Third, I squashed too soon. Fifty-some commits were turned into a single commit that, to be fair to me, contained only 90 lines of new code – but in fairness to everyone else, shifted a thousand lines of code around, hoisting a lot to new common libraries, and changing one set to mach another.

The code worked, and was provably correct by my tests — but it was an utter failure as far as software engineering was concerned.

After a very educational conversation with my tech lead, Rachel, I headed back to revisit this change and make it into something my co-workers and I could live with.

First: build the infrastructure. I learned from the first try at the code that unit-testing it would not work well. Some of it could be unit-tested, but others simply died because they weren’t running under mod_perl, and couldn’t be mocked up to work without it. The best approach seemed to be to use a behavior-driven development approach: write the necessary interactions as interactions with an Apache instance running enough of the stack for me to test it. I decided that since, luckily, this particular part of the code had very little Javascript, and none along the critical path, I’d be able to write interaction tests using WWW::Mechanize, and verify that the right things had happened by checking over the headers and cooke jar and database.

I started off by creating tiny commits to add a couple of support functions for the Web testing — a WWW::Mechanize subclass optimized for our site, and a couple of support methods to make constructing URLs easier.

I then wrote a set of tests, each exercising a specific part of the code in question, and overall verifying that we had a set of tests that described the system behavior as it should be, both for good and bad inputs.

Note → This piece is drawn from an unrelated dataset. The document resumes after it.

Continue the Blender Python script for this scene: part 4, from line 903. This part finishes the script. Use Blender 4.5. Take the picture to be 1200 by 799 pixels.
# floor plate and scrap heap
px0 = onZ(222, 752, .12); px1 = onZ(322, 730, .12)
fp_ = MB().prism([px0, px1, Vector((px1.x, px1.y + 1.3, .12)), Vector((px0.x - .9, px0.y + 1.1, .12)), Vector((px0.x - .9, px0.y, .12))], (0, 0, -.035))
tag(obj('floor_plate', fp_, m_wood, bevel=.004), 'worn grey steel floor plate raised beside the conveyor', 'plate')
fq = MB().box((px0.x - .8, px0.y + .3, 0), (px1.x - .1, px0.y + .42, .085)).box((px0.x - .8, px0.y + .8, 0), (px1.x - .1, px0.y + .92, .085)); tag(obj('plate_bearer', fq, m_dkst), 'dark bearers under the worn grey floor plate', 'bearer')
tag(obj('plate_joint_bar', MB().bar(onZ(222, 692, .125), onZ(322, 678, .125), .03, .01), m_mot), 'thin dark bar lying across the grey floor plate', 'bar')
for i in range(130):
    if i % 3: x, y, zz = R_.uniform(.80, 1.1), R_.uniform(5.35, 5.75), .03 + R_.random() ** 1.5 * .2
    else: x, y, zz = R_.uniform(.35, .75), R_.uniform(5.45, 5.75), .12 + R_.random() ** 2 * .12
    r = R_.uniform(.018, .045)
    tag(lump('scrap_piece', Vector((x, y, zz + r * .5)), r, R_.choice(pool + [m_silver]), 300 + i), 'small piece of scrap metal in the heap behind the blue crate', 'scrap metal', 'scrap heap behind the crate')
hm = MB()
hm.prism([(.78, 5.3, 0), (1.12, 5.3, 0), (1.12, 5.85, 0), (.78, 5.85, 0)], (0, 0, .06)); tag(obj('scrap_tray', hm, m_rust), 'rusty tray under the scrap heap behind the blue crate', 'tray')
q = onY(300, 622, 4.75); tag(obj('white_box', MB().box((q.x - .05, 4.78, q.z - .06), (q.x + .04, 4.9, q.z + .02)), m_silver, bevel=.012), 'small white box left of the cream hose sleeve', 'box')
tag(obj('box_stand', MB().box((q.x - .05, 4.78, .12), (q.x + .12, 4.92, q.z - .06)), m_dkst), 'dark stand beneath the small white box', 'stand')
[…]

Once this was done, I turned back to the giant monolithic commit. I knew I wanted to unsquash the commits, but I wasn’t sure how, or what was safest. After some reading, I found a good description of using git reflog and git cherry-pick to restore a branch to its unsquashed shape, and a Stack Overflow post with more hints. With a little extra consideration and checking of git cherry-pick’s options, I was able to recover the original set of commits on a new branch. Here’s how:

  1. Start with the output from git reflog. This tracks all your commits and branch switches. As long as your squashed commits point to something (in this case it’s the reflog), git won’t discard them.
  2. Scan back for the first reference to the branch that you need to unsquash. Note its SHA1, open another window, and git checkout this SHA1. You’ll now be in “detached head” state.
  3. git checkout -b some-name to create a new branch at the same point your desired branch was in when it was created.
  4. Now scroll back through the reflog, and git cherry-pick all the commits on this branch. You can save time by cherry-picking ranges (sha1..sha1), which will apply them in reflog order to the branch
  5. Continue until you’ve reached the last commit you want on this branch. You may end up skipping sets of commits if you’ve been working on other branches too; watch for branch switches away from the desired branch and then back to it.

You may hit minor problems re-applying the commits to the branch; resolve these as you normally would, and then use git cherry-pick –continue to complete the commit or continue the set of commits.

Once I had my original commits, I was able to cherry-pick these off the newly-recovered (and working) branch, a few at a time, and create smaller pull requests (add a test, add another test; shift code, verify the test still works; and so on).

The final result was a series of pull requests: tests to validate the current behavior, and then a series of hoists and refactors to get half of the code to the desired point, and then another series to bring the second half in line with the first.

Overall, this was more than a dozen pull requests, and I’m sure that my co-workers got sick of seeing more PRs from me every day, but the result was a properly-tested and properly-refactored set of code, and no one had any complaints about that.